WRITTEN TASK: Copy from the first line below down to and including the line with "mb.build('cabinet', M['brown'], t, bevel=.03);". Skip the pictures.

DATA SHOWN:

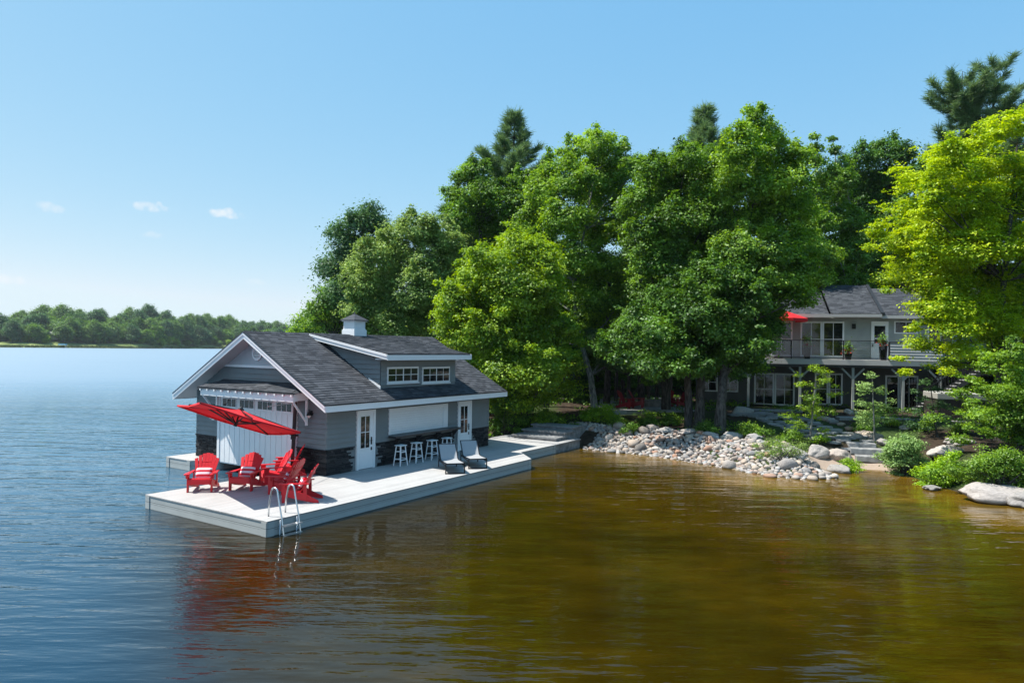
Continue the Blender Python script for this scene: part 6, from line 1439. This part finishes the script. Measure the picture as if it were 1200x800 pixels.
# spa tub right of the stair
hp = at(1118, 478, 38.5); hp.z = hz(hp.x, hp.y)
t = thing('hot_tub', 'dark sided hot tub with a pale closed cover right of the young dark tree', 'hot tub', hp, R(-12)); Hh = at(1118, 467, 38.5).z-hp.z
mb = MB(); mb.box(-1.15, 1.15, -1.0, 1.0, 0, Hh)
for k in range(16): mb.box(-1.13+k*.142, -1.13+k*.142+.12, -1.02, -1.001, .03, Hh-.03)
mb.build('cabinet', M['brown'], t, bevel=.03); mb = MB(); mb.box(-1.2, -.01, -1.06, 1.06, Hh+.003, Hh+.34); mb.box(.01, 1.2, -1.06, 1.06, Hh+.003, Hh+.34); mb.build('cover', M['vinyl'], t, bevel=.04)

# ------------------------------------------------------------------ far shore
FS = [(-900, 420), (-520, 455), (-430, 470), (-351, 486), (-330, 520), (-300, 560), (-283, 650), (-200, 720), (-60, 780), (200, 820)]
def far_y(x):
    for (x0, y0), (x1, y1) in zip(FS, FS[1:]):
        if x0 <= x <= x1: return y0+(y1-y0)*(x-x0)/(x1-x0)
    return FS[0][1] if x < FS[0][0] else FS[-1][1]
xs = np.linspace(-900, 200, 150); rows = []
prof_ = [(-2, -1.0), (0, .15), (2, .7), (20, 3.0), (40, 5), (90, 10), (160, 17), (400, 22), (900, 24)]
v = np.array([(x, far_y(x)+d+3*math.sin(x*.05), z+.5*math.sin(x*.03+d)*(d > 20)) for d, z in prof_ for x in xs]); nx = len(xs); i = (np.arange(len(prof_)-1)[:, None]*nx+np.arange(nx-1)[None]).ravel()
gmf, nt, out = newmat('far_ground'); b = N(nt, 'ShaderNodeBsdfPrincipled'); b.inputs['Roughness'].default_value = 1; b.inputs['Specular IOR Level'].default_value = .1
tc = N(nt, 'ShaderNodeTexCoord'); n1 = N(nt, 'ShaderNodeTexNoise'); n1.inputs['Scale'].default_value = .12; n1.inputs['Detail'].default_value = 6; nt.links.new(tc.outputs['Object'], n1.inputs['Vector'])
cr = N(nt, 'ShaderNodeValToRGB'); e = cr.color_ramp.elements; e[0].position = .35; e[0].color = (.06, .10, .03, 1); e[1].position = .6; e[1].color = (.24, .28, .10, 1); nt.links.new(n1.outputs['Fac'], cr.inputs['Fac']); nt.links.new(cr.outputs['Color'], b.inputs['Base Color']); nt.links.new(b.outputs[0], out.inputs[0])
tag(np_mesh('far_shore', v, np.stack([i, i+1, i+nx+1, i+nx], 1), gmf, smooth=True), 'green far shore of the lake', kind='structure')
def far_z(x, y):
    d = y-far_y(x)-3*math.sin(x*.05)
    for (d0, z0), (d1, z1) in zip(prof_, prof_[1:]):
        if d0 <= d <= d1: return z0+(z1-z0)*(d-d0)/(d1-d0)
    return 0
fp_ = []
FG = 'trees along the far shore'
for k, (lm, h, r, n) in enumerate(((LM['far'], 15, 6.0, 15), (LM['mid'], 12, 5.5, 12), (LM['lime'], 9, 4.4, 10), (LM['blue'], 17, 6.2, 16), (LM['dark'], 14, 5.4, 13))):
    b0 = Vector((0, 0, 0)); lb = simple_lobes(b0, h, r, n, 20+k, .16)
    t = tree('far_tree', 'rounded green tree on the far shore of the lake', 'tree', b0, [b0, (0, 0, h*.4), (0, 0, h*.8)], .3, lb, lm, M['bark'], leaf=.85, cov=.95, seed=70+k, sig=1.0, per=14, group=FG, limbs=False); fp_.append(t)
rp = random.Random(15); first = [True]*5; nfar = 0
def far_tree(x, y, k, scl):
    global nfar
    z_ = far_z(x, y)-.3; sc3 = (scl*rp.uniform(.9, 1.25), scl*rp.uniform(.9, 1.2), scl*rp.uniform(.72, 1.3)); nfar += 1
    if first[k]: t = fp_[k]; t.location = (x, y, z_); t.scale = sc3; first[k] = False
    else: dup(fp_[k], (x, y, z_), rp.uniform(0, 6.28), scale=sc3)
def pxs(px, extra): # world x,y along the picture column px, `extra` metres behind the shoreline
    lo_, hi_ = 300, 1200; k_ = (px-600)/F
    for _ in range(40):
        m_ = (lo_+hi_)/2
        if m_-far_y(k_*m_) < extra: lo_ = m_
        else: hi_ = m_
    return k_*lo_, lo_
px = -25
while px < 420:      # shoreline row: separate bushes and small trees
    x, y = pxs(px, rp.uniform(9, 22) if px > 175 else rp.uniform(26, 40))
    if not (60 < px < 70): far_tree(x, y, rp.choice((1, 2, 2, 0)), rp.uniform(.40, .75))
    px += rp.uniform(7, 14)
for dpt, sp, smin, smax, ks in ((34, 8.5, .75, 1.05, (0, 1, 3, 4)), (58, 8.5, .9, 1.15, (0, 3, 4, 1)), (90, 9, .9, 1.2, (0, 3, 4, 1)), (130, 9, .95, 1.25, (0, 3, 4, 0))):
    px = -30+rp.uniform(0, 6)
    while px < 430:
        x, y = pxs(px, dpt+rp.uniform(-9, 9))
        if not (dpt < 50 and 56 < px < 70): far_tree(x, y, rp.choice(ks), rp.uniform(smin, smax)*(.78 if px < 38 and dpt > 50 else 1))
        px += sp*rp.uniform(.75, 1.3)
# a few spires
for px, ex in ((218, 60), (231, 64), (257, 70)):
    x, y = pxs(px, ex); tpz = far_z(x, y); t = pine({218: 'taller of two dark spires above the far treeline', 231: 'shorter dark spire above the far treeline', 257: 'dark spire farthest right above the far treeline'}[px], (x, y, tpz-.3), 22.5, 4.5, 0, px, LM['pine'], .4, 1.6, .3, 1.8, dens=.5)
# far houses and boat canopy
for (px, py, w_, h_, lab) in ((63, 389, 9, 4, 'far pale roofed house among the trees across the lake'),):
    Yh = 540; c_ = at(px, py+2.5, Yh); x, y = c_.x, c_.y; z_ = far_z(x, y); t = thing('far_house', lab, 'house', (x, y, max(z_, c_.z-2)), .2)
    mb = MB(); mb.box(-w_/2, w_/2, -3, 3, -2, h_*.6); mb.build('wall', M['farwall'], t)
    mb = MB(); mb.prism([(-w_/2-.6, -3.8, h_*.6), (-w_/2-.6, 3.8, h_*.6), (-w_/2-.6, 0, h_)], (w_+1.2, 0, 0)); mb.build('roof', M['farroof'], t)
    for k in range(3): mb = MB(); mb.box(-w_*.35+k*w_*.27, -w_*.35+k*w_*.27+1.2, -3.06, -3.01, .4, 1.8); mb.build('window', M['pane'], t)
c_ = at(42, 399.5, 492); t = thing('boat_lift', 'small blue canopied boat lift on the far shore', 'boat lift', (c_.x, far_y(c_.x)+2, -.9)); t.scale = (.7, .7, .9); mb = MB(); mb.prism([(-4, -1.6, 3.3), (-4, 1.6, 3.3), (-4, 1.2, 4.3), (-4, -1.2, 4.3)], (8, 0, 0)); mb.build('canopy', M['farblue'], t)
for sx in (-3.6, 3.6):
    for sy in (-1.3, 1.3): mb = MB(); mb.box(sx-.1, sx+.1, sy-.1, sy+.1, -1, 3.3); mb.build('post', M['steel'], t)
c_ = at(100, 403.5, 488); mb = MB(); mb.box(-8, 8, -.8, .8, -.5, .35); mb.box(-8, -7.6, -.8, .8, .36, .8); o = mb.build('far_dock', M['farroof'], None, (c_.x, far_y(c_.x)-1, 0)); tag(o, 'long pale dock on the far shore left of the tall trees', 'dock')
# reeds along the far waterline
rs_ = np.random.RandomState(4); n = 9000; xx = rs_.uniform(-520, -100, n); yy = np.array([far_y(x)+3*math.sin(x*.05) for x in xx])+rs_.uniform(-.5, 5, n)
hh_ = rs_.uniform(.6, 1.9, n); ww = rs_.uniform(.3, .8, n); zz = np.full(n, .1); v = np.stack([np.stack([xx-ww, yy, zz], 1), np.stack([xx+ww, yy, zz], 1), np.stack([xx+ww*.4+.2, yy, zz+hh_], 1), np.stack([xx-ww*.4, yy+.2, zz+hh_], 1)], 1).reshape(-1, 3)
o = np_mesh('reeds', v, np.arange(n*4).reshape(-1, 4), leaf_mat('reed_green', (.08, .10, .03), (.24, .26, .09), .3)); tag(o, 'pale reeds along the far waterline', 'reeds', kind='stuff')

# low ground cover on the shaded bank
rs_ = np.random.RandomState(9); n = 60000; xx = rs_.uniform(-8, 30, n); yy = rs_.uniform(27, 52, n); d = sdist(xx, yy); pat = np.sin(xx*1.1+2)*np.cos(yy*.9)+.6*np.sin(xx*2.7+yy*1.9)
ok = (d > 2.6) & (pat > .35) & ~((xx > 11.5) & (xx < 19) & (yy > 29.5) & (yy < 40)) & (yy > 33); xx, yy = xx[ok], yy[ok]
c_ = np.stack([xx, yy, hgt(xx, yy)+rs_.uniform(.02, .28, len(xx))], 1); v, q = leaves(c_, .13, .5, rs=rs_); o = np_mesh('ground_cover', v, q, LM['mid']); tag(o, 'low leafy ground cover on the shaded bank', 'ground cover', kind='stuff')
# reddish young leaf tips on the middle young tree
print('far trees', nfar, 'flagstones', n_fl, 'fill', len(fill), 'stones', len(placed))

haze_box()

TASK OUTPUT:
Continue the Blender Python script for this scene: part 6, from line 1439. This part finishes the script. Measure the picture as if it were 1200x800 pixels.
# spa tub right of the stair
hp = at(1118, 478, 38.5); hp.z = hz(hp.x, hp.y)
t = thing('hot_tub', 'dark sided hot tub with a pale closed cover right of the young dark tree', 'hot tub', hp, R(-12)); Hh = at(1118, 467, 38.5).z-hp.z
mb = MB(); mb.box(-1.15, 1.15, -1.0, 1.0, 0, Hh)
for k in range(16): mb.box(-1.13+k*.142, -1.13+k*.142+.12, -1.02, -1.001, .03, Hh-.03)
mb.build('cabinet', M['brown'], t, bevel=.03); mb = MB(); mb.box(-1.2, -.01, -1.06, 1.06, Hh+.003, Hh+.34); mb.box(.01, 1.2, -1.06, 1.06, Hh+.003, Hh+.34); mb.build('cover', M['vinyl'], t, bevel=.04)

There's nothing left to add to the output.